Reform of the CAP is vital if the EU is to avoid eventually incurring huge new costs in subsidies to farmers in Eastern Europe.

What about farmers in developing countries?

Developing country farmers could be big winners in any CAP reform.

At the Doha trade talks, developing countries persuaded the EU agreed to negotiations "aimed at eliminating" production subsidies.

Overall, agricultural subsidies are worth £300bn ($465.6bn), six times the amount of foreign aid to poor countries.

The US, however, has recently increased its farm subsidies, which could undermine progress in the trade negotiations.

But if agreement can be reached on across-the-board reductions in rich country subsidies then developing country exports could increase dramatically.

What chance do the reforms have of success?

Like all previous reforms of CAP, these radical proposals still have to be approved by the member states, based on a complicated voting system that takes into account the different size of each EU member state.

While Germany, Britain and the Netherlands want reform, France is likely to be joined by Italy, Ireland, Portugal and Austria in resisting major changes.

With talks likely to be delayed until the German elections in September, there is very little time to reach agreement before the enlargement negotiations that are planned to conclude at the end of the year.

But it is likely that member states will be forced to agree some reforms so that the enlargement of the European Union can go ahead.

*  As I said above it is political.  In order to enlarge the EU wants to change the rules.  The joining countries "will not be amused" and European Agriculture will once again fall into decline headed by the UK which has a Government which does not understand agriculture until there is a war.

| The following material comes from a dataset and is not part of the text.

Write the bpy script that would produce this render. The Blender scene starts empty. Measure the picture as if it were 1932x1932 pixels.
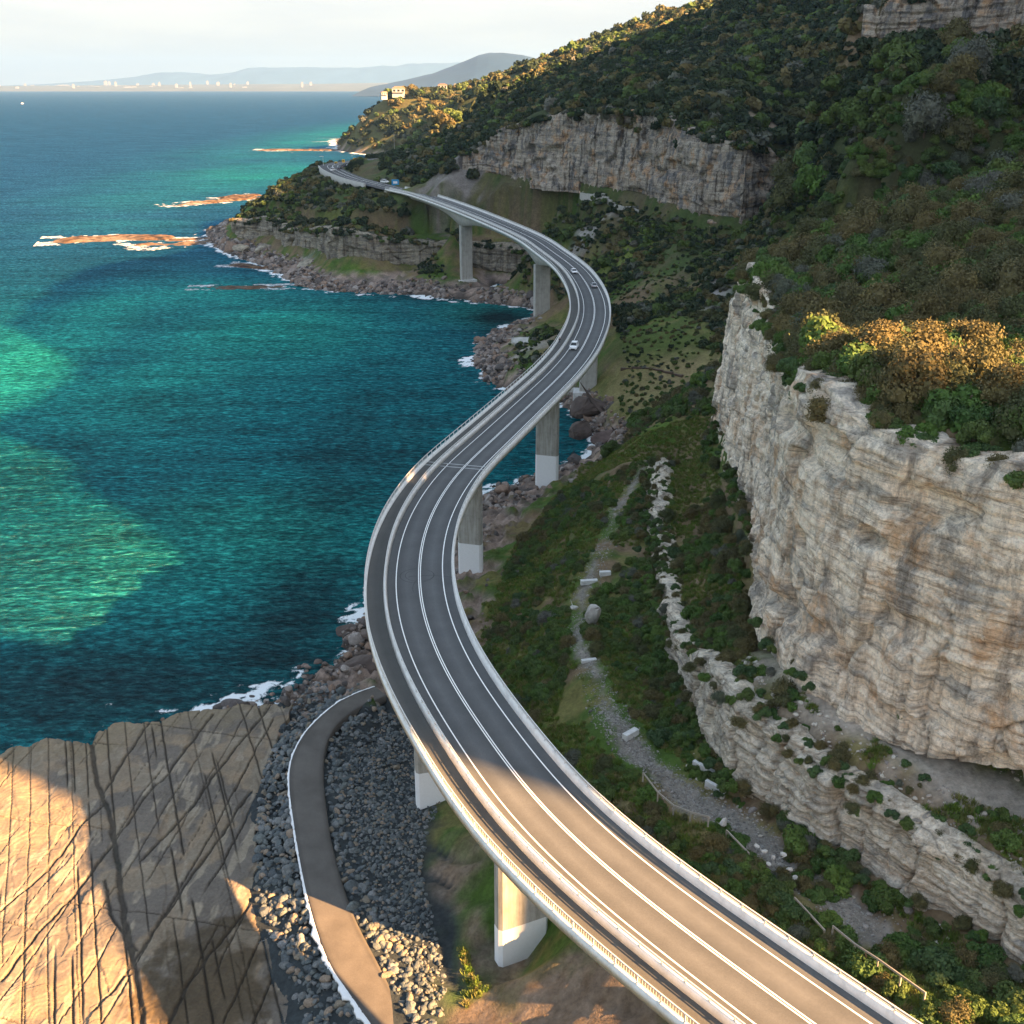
import bpy, bmesh, math, random
import numpy as np
from mathutils import Vector, Euler
R = math.radians
random.seed(7)
rng = np.random.default_rng(7)
sc = bpy.context.scene
COL = sc.collection
# ------------------------------------------------------------------ camera, sky, sun, exposure
F = 2050.; V0 = 162.; C0 = 966.            # survey constants of the photographed frame (1932 px wide)
TH = math.atan((C0-V0)/F); HC = 93.
cam = bpy.data.cameras.new('camera'); cam.sensor_width = 36; cam.lens = 36*F/1932
cam.clip_start = 1; cam.clip_end = 60000
co = bpy.data.objects.new('camera', cam); COL.objects.link(co)
co.location = (0, 0, HC); co.rotation_euler = (math.pi/2-TH, 0, 0)
sc.camera = co
SKYB = 2.45
SUN_EL = R(26.5); SUN_H = Vector((.882, -.47, 0)).normalized()
w = bpy.data.worlds.new('World'); sc.world = w; w.use_nodes = True
nt = w.node_tree; bg = nt.nodes['Background']
sky = nt.nodes.new('ShaderNodeTexSky'); sky.sky_type = 'NISHITA'; sky.sun_disc = False
sky.sun_elevation = SUN_EL; sky.sun_rotation = math.atan2(SUN_H.x, SUN_H.y)
sky.air_density = 1.0; sky.dust_density = 2.5; sky.ozone_density = 1.0; sky.altitude = 50
tc_ = nt.nodes.new('ShaderNodeTexCoord'); sp_ = nt.nodes.new('ShaderNodeSeparateXYZ'); nt.links.new(tc_.outputs['Generated'], sp_.inputs[0])
hz_ = nt.nodes.new('ShaderNodeValToRGB'); nt.links.new(sp_.outputs[2], hz_.inputs[0])     # pale humid air near the horizon
e_ = hz_.color_ramp.elements; e_[0].position = 0; e_[0].color = (.92, .92, .92, 1); e_[1].position = .6; e_[1].color = (.72, .72, .72, 1)
cr_ = nt.nodes.new('ShaderNodeValToRGB'); nt.links.new(sp_.outputs[2], cr_.inputs[0])
e_ = cr_.color_ramp.elements; e_[0].position = 0; e_[0].color = (.84, .73, .62, 1); e_[1].position = .09; e_[1].color = (.96, .925, .875, 1); e_ = cr_.color_ramp.elements.new(.35); e_.color = (.80, .95, 1.12, 1)
hs_ = nt.nodes.new('ShaderNodeVectorMath'); hs_.operation = 'SCALE'; hs_.inputs['Scale'].default_value = SKYB; nt.links.new(cr_.outputs[0], hs_.inputs[0])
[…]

* The EU and the CAP has been an unsuccessful experiment.  By joining,  the UK turned its back on the developing countries (many of whom were in the Commonwealth).  They were our trading partners but they wanted independence.  We could have continued trading with them but we opted for the undemocratic EU which was a self contained trading bloc.  This upset the rest of the world and through WTO, GATT, NAFTA etc these trade barriers have largely been broken down - to the extent that there is now no need to be a member to trade with it.  

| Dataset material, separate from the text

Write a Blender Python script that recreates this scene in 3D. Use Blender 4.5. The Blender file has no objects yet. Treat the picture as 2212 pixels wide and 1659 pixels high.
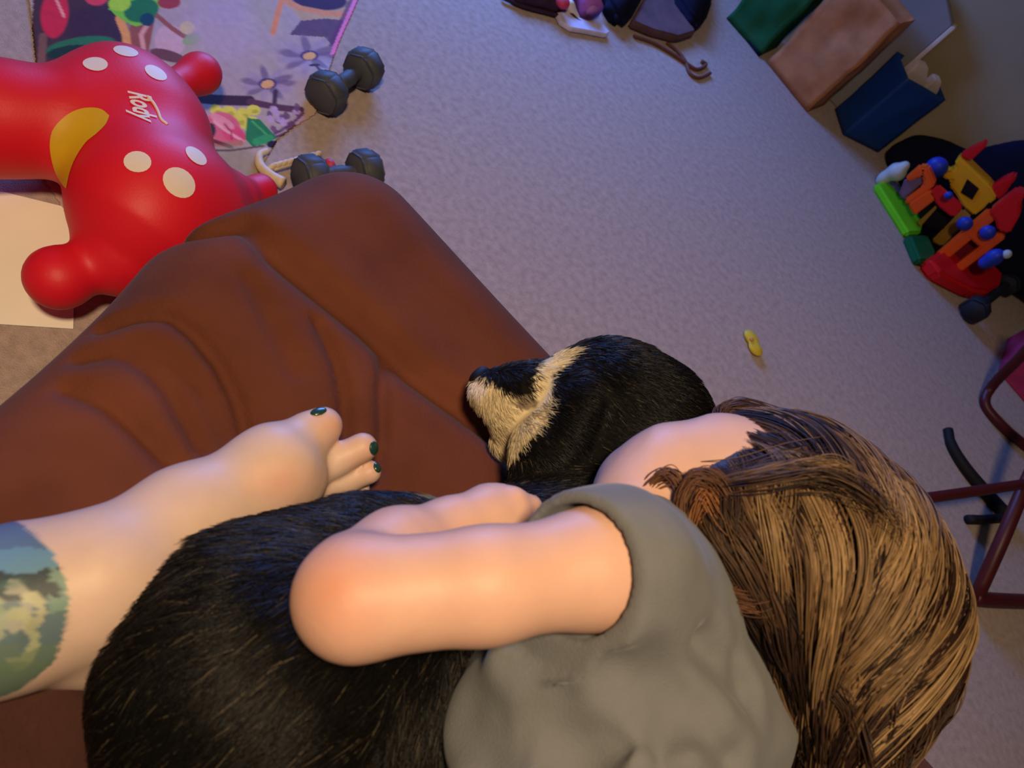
import bpy, bmesh, math, random
import numpy as np
from mathutils import Vector, Matrix
from mathutils.bvhtree import BVHTree

# ------------------------------------------------------------------ camera
SC = bpy.context.scene
COL = SC.collection
R = np.random.default_rng(7)
random.seed(7)
PITCH, ROLL, FPX, CH = math.radians(50), math.radians(47), 1660.0, 1.15
CF = np.array([0, math.cos(PITCH), -math.sin(PITCH)])
_u = np.array([0, math.sin(PITCH), math.cos(PITCH)]); _r = np.array([1., 0, 0])
CX = math.sin(ROLL)*_u + math.cos(ROLL)*_r
CY = math.cos(ROLL)*_u - math.sin(ROLL)*_r
CC = np.array([0, 0, CH])
cam = bpy.data.cameras.new('camera'); cam.sensor_width = 36; cam.lens = FPX/2212*36
cam.clip_start = 0.05
camo = bpy.data.objects.new('camera', cam); COL.objects.link(camo)
camo.matrix_world = Matrix(((CX[0], CY[0], -CF[0], 0), (CX[1], CY[1], -CF[1], 0), (CX[2], CY[2], -CF[2], CH), (0, 0, 0, 1)))
cam.dof.use_dof = True; cam.dof.focus_distance = 0.95; cam.dof.aperture_fstop = 7.5
SC.camera = camo
# ------------------------------------------------------------------ world, lights, exposure
w = bpy.data.worlds.new('world'); SC.world = w; w.use_nodes = True
w.node_tree.nodes['Background'].inputs[0].default_value = (0.55, 0.50, 0.62, 1)
w.node_tree.nodes['Background'].inputs[1].default_value = 0.05
def lamp(name, kind, loc, power, col, size=0.2, size_y=None, aim=None):
    l = bpy.data.lights.new(name, kind); l.energy = power; l.color = col
    if kind == 'AREA':
        l.shape = 'RECTANGLE'; l.size = size; l.size_y = size_y or size
    else: l.shadow_soft_size = size
    o = bpy.data.objects.new(name, l); COL.objects.link(o); o.location = loc
    if aim is not None: o.rotation_euler = (Vector(aim)-Vector(loc)).to_track_quat('-Z', 'Y').to_euler()
    return o
wl = lamp('warm_lamp', 'SPOT', (-0.10, -0.30, 2.30), 160, (1.0, 0.73, 0.44), 0.13, None, (0.05, 0.30, 0))
wl.data.spot_size = math.radians(118); wl.data.spot_blend = 1.0
lamp('television_light', 'AREA', (-1.75, 2.35, 0.85), 60, (0.12, 0.30, 1.0), 1.1, 0.62, (0, 0.9, 0.2))
VS = SC.view_settings; VS.view_transform = 'Standard'; VS.look = 'None'; VS.exposure = 0.0; VS.gamma = 1; VS.use_curve_mapping = False

# ------------------------------------------------------------------ coordinates
def ray(px, py): return CF + CX*(px-1106)/FPX - CY*(py-829.5)/FPX
def P(px, py, z=0.0): d = ray(px, py); return CC + d*(z-CH)/d[2]       # point on the level z
def V(px, py, y): d = ray(px, py); return CC + d*(y/d[1])              # point on the upright plane y
def D(px, py, t): return CC + ray(px, py)*t                            # point at a distance along the view axis
def proj(W):
    v = np.asarray(W)-CC; z = v@CF
    return np.stack([1106+FPX*(v@CX)/z, 829.5-FPX*(v@CY)/z], -1)
def lin(c):
    c = np.asarray(c, float)/255
    return np.where(c <= .04045, c/12.92, ((c+.055)/1.055)**2.4)

# ------------------------------------------------------------------ object helpers
def tag(o, label=None, cat=None, group=None, kind=None):
    if label: o['label'] = label
    if cat: o['category'] = cat
    if group: o['group'] = group
    if kind: o['kind'] = kind
    return o
def empty(name, loc, label, cat, group=None):
    o = bpy.data.objects.new(name, None); COL.objects.link(o); o.location = tuple(loc); o.empty_display_size = .05
    return tag(o, label, cat, group)
def link(name, me, mat, parent=None, smooth=True):
    o = bpy.data.objects.new(name, me); COL.objects.link(o)
    if mat: me.materials.append(mat)
    if smooth:
        me.polygons.foreach_set('use_smooth', np.ones(len(me.polygons), bool))
    if parent:
        o.parent = parent
        o.matrix_parent_inverse = Matrix.Translation(-parent.location)
    return o
def mesh_np(name, verts, faces, cols=None):
    """faces: (n,4) or (n,3) int array"""
    verts = np.asarray(verts, np.float32); faces = np.asarray(faces, np.int32)
    me = bpy.data.meshes.new(name); n, k = faces.shape
    me.vertices.add(len(verts)); me.vertices.foreach_set('co', verts.ravel())
    me.loops.add(n*k); me.loops.foreach_set('vertex_index', faces.ravel())
    me.polygons.add(n); me.polygons.foreach_set('loop_start', np.arange(0, n*k, k, dtype=np.int32))
    me.polygons.foreach_set('loop_total', np.full(n, k, np.int32))
    if cols is not None:
        a = me.color_attributes.new('tint', 'FLOAT_COLOR', 'POINT')
        c = np.ones((len(verts), 4), np.float32); c[:, :3] = cols
        a.data.foreach_set('color', c.ravel())
    me.update(calc_edges=True); me.validate()
    return me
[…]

* The downside is that we have given away almost all our sovereignty - all except our currency which is the last bit of control we have left.  If we give that away as well we will be subservient to the European Central Bank in Frankfort.  There is also the huge cost of EU administration and the estimated £4bn to £8bn administration fraud that goes with it.  Apparently  it seems they do not have an accounting system to sort it out and the auditors are still refusing to sign the accounts.

*  The EU seems to have gone much further than we first envisaged when we voted to become a member of the EEC - a self contained trading bloc but with concessions for NZ butter (for which UK farmers had to be cut an extra 3% more than any other EU country to accommodate - we do not here of Spain being told to cut beef production because they want to trade with Argentina).  We did not vote for an EU - a centrally controlled political organisation.  Even Hitler did not aspire to that - he wanted a joining together of Sovereign Nation States with Treaties.